Долгое время бухта Нагаева была застроена деревянными бараками и частными, не лучшего вида, домиками. Этот припортовый (и, как водится, не самый социально благополучный) район – был как бы антитезой очень солидному центру Магадана, с характерными изысканными «сталинским» домам по улице Ленина. Здесь их называют, правда, не сталинскими, а «японскими»: строили пленные японцы, и есть ещё понятие «дальстроевские».

Центр Магадана


«Дальстрой» -- наименование треста, созданного для обеспечения разработки месторождений золота Колымы – включая строительство дорог, обеспечение снабжения и т.д. Дальстрой был очень специфическим образованием, Сталин назвал его «комбинатом особого типа». Особость была двоякой: с одной стороны, работа Дальстроя базировалась преимущественно на использовании труда заключённых. С другой – это было неожиданно для сталинских времён - автономная организация, с исключительными полномочиями, государство в государстве[5]; сегодня можно прочитать про неё и такое: 

«Это изумительная организация, оперативности которой могли только завидовать «материковые» предприятия. В прошлом году было обнаружено месторождение, а уже этой осенью Дальстрой приступает к широкому развороту работ. На «материке» ушло бы минимум два года на сложную процедуру увязки и утряски этого вопроса с целым рядом бюрократических инстанций[6]».

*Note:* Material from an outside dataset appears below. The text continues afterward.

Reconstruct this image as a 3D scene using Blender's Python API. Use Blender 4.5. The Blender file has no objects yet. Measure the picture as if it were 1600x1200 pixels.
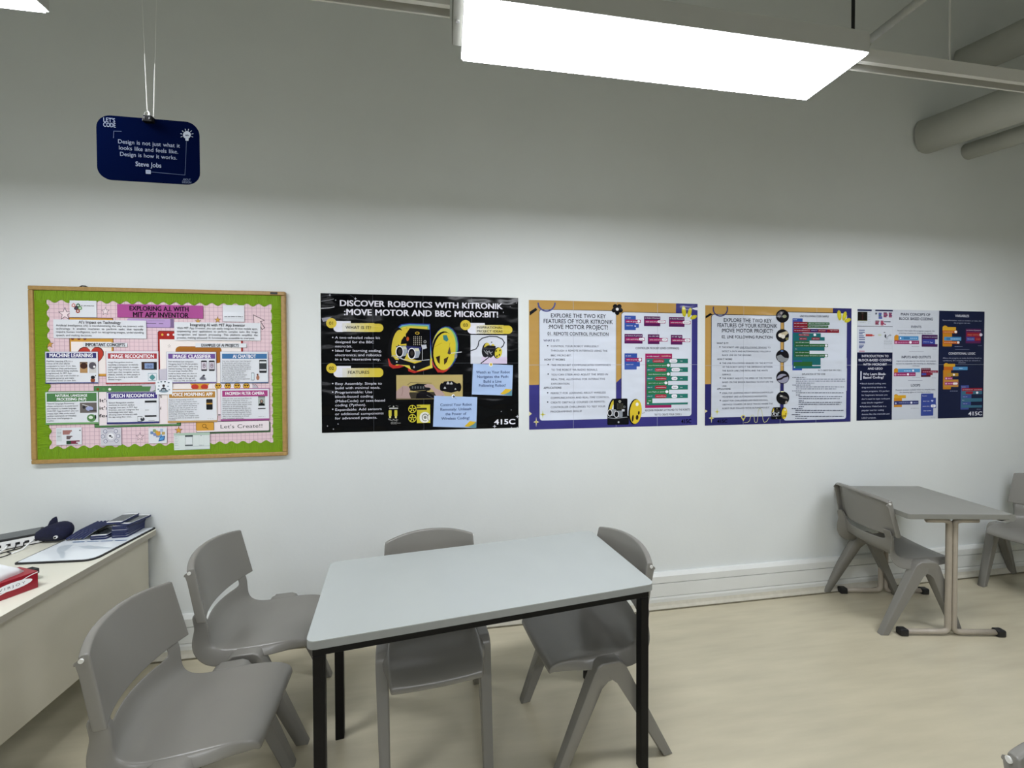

Даже сегодня определение «дальстроевский» -- это своеобразный знак качества: в СВКНИИ мне был любезно предложен «дальстроевский стул». Медлю. «Не бойтесь, -- смеются, -- на нём не пытали». 

Дальстроевский стул в СВКНИИ


Конечно, это не фантастический резного дерева «дальстроевский» стол, демонстрируемый в одном из магаданских музеев; стол приписывают то Драбкину, то Цареградскому, он живо напоминает примеры творчества крепостных где-нибудь XVIII века, превосходя по изысканности даже дубовые предметы старого убранства родного МГУ. Обитателям «дальстроевских домов» десятилетиями завидовали приехавшие за деньгами или романтикой обитатели барачных общаг и коммуналок.

"Дальстроевский стол"


Дальстроевское прошлое Магадана заставляет задуматься о довольно сложной теме – о жизни города с трагическим прошлым. Тема больная для Норильска, Воркуты, Магадана. Для людей со стороны само название такого города сродни мемориалу – «изнутри», но в этих городах живут, повседневная жизнь прорастает где-то параллельно с памятью. Думается, хорошим образом «одомашнивания» памяти может быть такой случай: в районе Маски Скорби, сильного монумента в память заключённых колымских лагерей, авторства Эрнста Неизвестного, жители, как оказалось, в этом году подкармливают смелую чернобурую лисичку. 

Маска СкорбиЛисичка


Впрочем, мне помогает понять переход трагедия//повседневность, как ни странно, многолетний опыт обучения и преподавания в МГУ – но не интеллектуальные штудии, а коридоры. Геофак расположен в «сталинской» московской высотке, пропитанной легендами о строивших её зэках: что-де кто-то на фанере сумел улететь, спланировать за Москву-реку и так освободиться. Отдельные части здания по традиции (с тех ли времен – точно не знаю) именуются «зонами»: «Зона А», «Зона Б» и т.д.; официально зоны считаются секторами. В Магадане многое напоминает МГУ.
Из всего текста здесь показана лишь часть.